During Tesla’s fourth-quarter earnings call, Musk made his boldest prediction yet, suggesting Tesla could become worth more than $15 trillion – exceeding the combined value of Apple, Microsoft, Nvidia, Alphabet, and Amazon. This would represent a roughly 10-fold increase from its current valuation.

The foundation of Musk’s prediction rests heavily on Tesla’s autonomous driving program and planned robotaxi service, scheduled to launch in June 2025. Musk argues that autonomous vehicles could operate 50-55 hours per week, compared to the typical 10 hours for privately owned cars.
Tesla’s financial position remains robust, with cash, cash equivalents, and investments exceeding $33.6 billion as of September 30, 2024. This considerably outweighs the company’s total debt of approximately $7.4 billion.
Morningstar analysts recently raised their fair value estimate for Tesla stock to $250 per share, up from $210, citing expectations of higher autonomous driving software adoption and faster growth in the energy storage business. However, this new target still sits well below the current trading price.

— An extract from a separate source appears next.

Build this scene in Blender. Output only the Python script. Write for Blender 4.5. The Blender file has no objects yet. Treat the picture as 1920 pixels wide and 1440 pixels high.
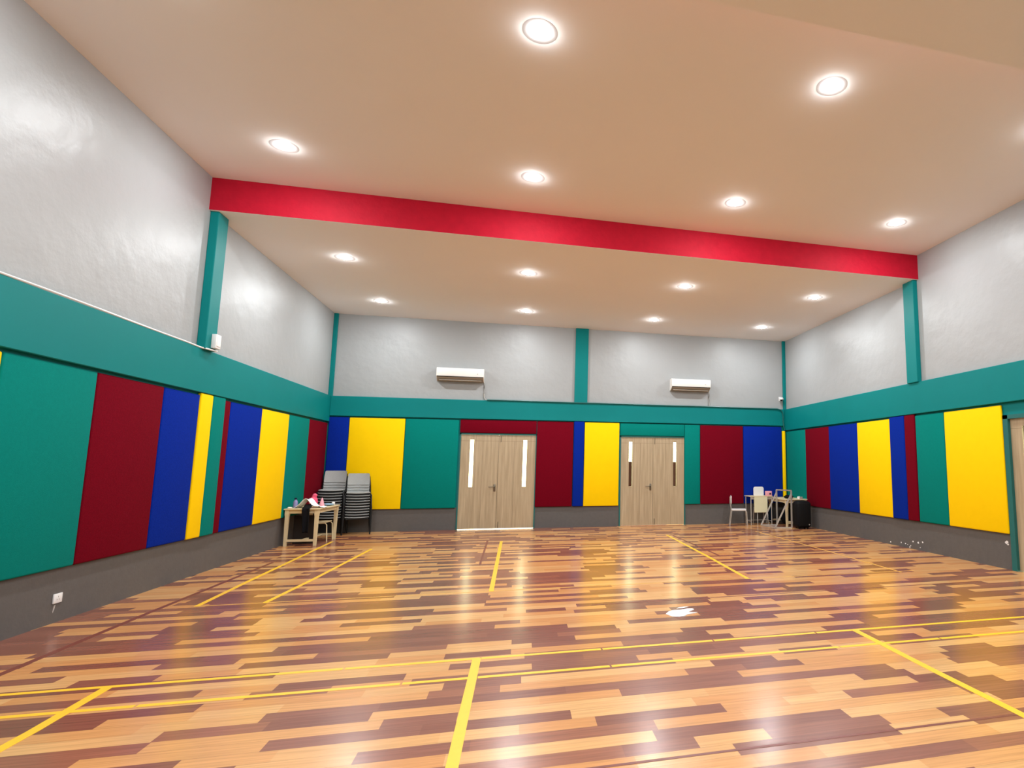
import bpy, bmesh, math, random
from mathutils import Vector, Matrix
random.seed(7)
SC = bpy.context.scene
COL = SC.collection
W, H1, H2 = 10.653, 4.680, 5.118          # room width, low ceiling, raised ceiling
YB = -15.6                                 # rear wall (behind the camera)
YF1, YF2 = -5.34, -10.22                   # edges of the raised ceiling
BT = 2.873                                 # top of the teal beams

# ------------------------------------------------------------------ materials
def new_mat(name):
    m = bpy.data.materials.new(name); m.use_nodes = True
    nt = m.node_tree; b = nt.nodes['Principled BSDF']
    return m, nt, b
def simple(name, col, rough=.6, spec=.5, metal=0., noise=0., nscale=8., bump=0., bscale=60., coat=0., bdist=.01, bdet=3):
    m, nt, b = new_mat(name)
    b.inputs['Base Color'].default_value = (*col, 1)
    b.inputs['Roughness'].default_value = rough
    b.inputs['Specular IOR Level'].default_value = spec
    b.inputs['Metallic'].default_value = metal
    b.inputs['Coat Weight'].default_value = coat
    tc = nt.nodes.new('ShaderNodeTexCoord')
    n = nt.nodes.new('ShaderNodeTexNoise'); n.inputs['Scale'].default_value = nscale; n.inputs['Detail'].default_value = 4
    nt.links.new(tc.outputs['Object'], n.inputs['Vector'])
    if noise > 0:
        mx = nt.nodes.new('ShaderNodeMixRGB'); mx.blend_type = 'MIX'
        mx.inputs[1].default_value = (*[c*(1-noise) for c in col], 1)
        mx.inputs[2].default_value = (*[min(1, c*(1+noise)) for c in col], 1)
        nt.links.new(n.outputs['Fac'], mx.inputs[0]); nt.links.new(mx.outputs[0], b.inputs['Base Color'])
    if bump > 0:
        n2 = nt.nodes.new('ShaderNodeTexNoise'); n2.inputs['Scale'].default_value = bscale; n2.inputs['Detail'].default_value = bdet
        nt.links.new(tc.outputs['Object'], n2.inputs['Vector'])
        bp = nt.nodes.new('ShaderNodeBump'); bp.inputs['Strength'].default_value = bump; bp.inputs['Distance'].default_value = bdist
        nt.links.new(n2.outputs['Fac'], bp.inputs['Height']); nt.links.new(bp.outputs['Normal'], b.inputs['Normal'])
    return m
def emit(name, col, s):
    m, nt, b = new_mat(name)
    b.inputs['Base Color'].default_value = (.8, .8, .8, 1)
    b.inputs['Emission Color'].default_value = (*col, 1)
    b.inputs['Emission Strength'].default_value = s
    return m

M = {}
M['white_wall'] = simple('white_wall', (.355, .369, .373), .42, .36, noise=.04, nscale=1.3, bump=.45, bscale=3.2, bdist=.03, bdet=7)
M['grey_dado'] = simple('grey_dado', (.115, .106, .100), .6, .25, noise=.12, nscale=14, bump=.15, bscale=40)
M['teal_paint'] = simple('teal_paint', (.001, .195, .195), .5, .15, noise=.06, nscale=2, bump=.1, bscale=6)
M['red_paint'] = simple('red_paint', (.47, .008, .027), .6, .12, noise=.16, nscale=9, bump=.5, bscale=22, bdet=6)
M['ceiling'] = simple('ceiling_paint', (.90, .89, .88), .8, .1, noise=.02, nscale=1)
M['pad_teal'] = simple('pad_teal', (.001, .195, .165), .85, .06, noise=.10, nscale=40, bump=.3, bscale=130, bdist=.004)
M['pad_maroon'] = simple('pad_maroon', (.150, .002, .010), .95, .05, noise=.25, nscale=60, bump=.5, bscale=160, bdist=.004)
M['pad_blue'] = simple('pad_blue', (.003, .022, .275), .95, .05, noise=.25, nscale=60, bump=.5, bscale=160, bdist=.004)
M['pad_yellow'] = simple('pad_yellow', (.97, .62, .001), .7, .08, noise=.03, nscale=10, bump=.08, bscale=60, bdist=.004)
M['teal_frame'] = simple('teal_frame', (.008, .125, .118), .4, .5)
M['steel'] = simple('aged_bronze', (.20, .165, .12), .35, .5, metal=.8)
M['dull_steel'] = simple('galvanised_tube', (.66, .64, .60), .38, .5, metal=.7)
M['black_frame'] = simple('black_steel', (.006, .006, .007), .45, .4)
M['grey_fabric'] = simple('grey_fabric', (.36, .37, .365), .9, .2, noise=.2, nscale=120, bump=.3, bscale=200)
M['cream_wood'] = simple('cream_painted_wood', (.70, .58, .36), .5, .4, noise=.08, nscale=12)
M['white_plastic'] = simple('white_plastic', (.80, .80, .80), .35, .5)
M['ac_white'] = simple('ac_white', (.84, .82, .77), .3, .5)
M['ac_white_shaded'] = simple('ac_white_shaded', (.36, .31, .25), .45, .3)  # casing colour darkened to paint the shade under the unit
M['ac_grey'] = simple('ac_grey', (.30, .27, .24), .4, .5)
M['hose'] = simple('grey_hose', (.40, .39, .37), .5, .3)
M['dark_grille'] = simple('dark_grille', (.006, .006, .006), .7, .15)
M['black_cloth'] = simple('black_cloth', (.007, .007, .009), .95, .1, bump=.4, bscale=40)
M['brown_board'] = simple('brown_board', (.030, .022, .018), .8, .2, noise=.2)
M['white_cloth'] = simple('white_cloth', (.88, .88, .90), .85, .2, bump=.2, bscale=25)
M['pink'] = simple('pink_plastic', (.85, .10, .20), .5, .4)
M['light_pink'] = simple('light_pink', (.85, .38, .45), .6, .3)
M['purple'] = simple('purple_plastic', (.25, .23, .46), .3, .5)
M['blue_cloth'] = simple('blue_grey_cloth', (.24, .36, .47), .9, .2, bump=.3, bscale=40)
M['navy_cloth'] = simple('navy_cloth', (.012, .025, .05), .95, .1, bump=.4, bscale=30)
M['speaker_black'] = simple('speaker_black', (.004, .004, .005), .6, .15, bump=.2, bscale=150)
M['paper'] = simple('white_paper', (.86, .84, .82), .8, .2)
M['yellow_tape'] = simple('yellow_tape', (.86, .50, .030), .35, .5, noise=.08, nscale=30)
M['faded_tape'] = simple('faded_tape', (.70, .38, .085), .35, .5, noise=.1, nscale=9)
M['red_tape'] = simple('dark_red_tape', (.18, .046, .032), .35, .5, noise=.2, nscale=20)
M['concrete'] = simple('concrete', (.55, .54, .50), .9, .2, noise=.1)
M['brown_wall'] = simple('brown_wall', (.030, .0075, .005), .9, .1, noise=.1)
M['lamp'] = emit('lamp_diffuser', (.95, .98, 1.0), 1020.)
M['lamp_rim'] = emit('lamp_rim_glow', (1.0, .90, .84), .30)  # faint emission added so the plain trim ring looks lit
M['lamp_rim'].node_tree.nodes['Principled BSDF'].inputs['Base Color'].default_value = (.34, .32, .31, 1)
M['green'] = simple('dark_green_cloth', (.008, .04, .03), .95, .1)

def wood_mat():
    m, nt, b = new_mat('door_laminate')
    N = nt.nodes; L = nt.links
    tc = N.new('ShaderNodeTexCoord')
    mp = N.new('ShaderNodeMapping'); mp.inputs['Scale'].default_value = (16, 16, .7)
    n = N.new('ShaderNodeTexNoise'); n.inputs['Scale'].default_value = 1.5; n.inputs['Detail'].default_value = 6; n.inputs['Roughness'].default_value = .6
    r = N.new('ShaderNodeValToRGB')
    r.color_ramp.elements[0].position = .3; r.color_ramp.elements[0].color = (.34, .255, .150, 1)
    r.color_ramp.elements[1].position = .7; r.color_ramp.elements[1].color = (.50, .39, .25, 1)
    L.new(tc.outputs['Object'], mp.inputs[0]); L.new(mp.outputs[0], n.inputs['Vector']); L.new(n.outputs['Fac'], r.inputs[0]); L.new(r.outputs[0], b.inputs['Base Color'])
    b.inputs['Roughness'].default_value = .45
    return m
M['door'] = wood_mat()

def glass_mat():
    m = bpy.data.materials.new('clear_glass'); m.use_nodes = True
    nt = m.node_tree; nt.nodes.clear()
    o = nt.nodes.new('ShaderNodeOutputMaterial'); mx = nt.nodes.new('ShaderNodeMixShader')
    t = nt.nodes.new('ShaderNodeBsdfTransparent'); g = nt.nodes.new('ShaderNodeBsdfGlossy'); f = nt.nodes.new('ShaderNodeFresnel')
    t.inputs[0].default_value = (.95, .97, .90, 1); g.inputs['Roughness'].default_value = .02
    nt.links.new(f.outputs[0], mx.inputs[0]); nt.links.new(t.outputs[0], mx.inputs[1]); nt.links.new(g.outputs[0], mx.inputs[2]); nt.links.new(mx.outputs[0], o.inputs[0])
    return m
M['glass'] = glass_mat()
M['groove'] = simple('door_groove', (.22, .165, .10), .7, .2)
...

The company’s automotive gross profit margins excluding credits declined in the fourth quarter, dropping to the mid-teens from 20% in the third quarter. Analysts expect continued pressure on margins due to price competition, particularly in the Chinese market.
Tesla plans to launch a more affordable vehicle version using the Model Y platform by mid-2025, which is expected to help resume delivery growth. However, the production ramp-up of this new model could temporarily impact profits.
The company’s autonomous driving software development continues to progress, with management reporting improvements during the recent earnings call. This advancement is crucial for Tesla’s planned robotaxi service launch.
For comparison, Uber currently generates approximately $160 billion in gross bookings. Musk suggests that in an autonomous vehicle scenario, similar revenue could be achieved with software-like gross margins of around 80%, as there would be no drivers to pay.
Tesla maintains a strong brand position in the luxury automaker segment, commanding premium pricing while leveraging its EV manufacturing expertise to produce vehicles at lower costs than competitors.
The company’s debt structure remains favorable, with total debt excluding vehicle and energy product financing at just over $10 million. Tesla has historically used credit lines, convertible debt financing, and equity offerings to fund its growth plans.
Competition in the EV market continues to intensify, with traditional automakers and new entrants investing heavily in electric vehicle development. This competitive pressure has contributed to Tesla’s recent price adjustments across various markets.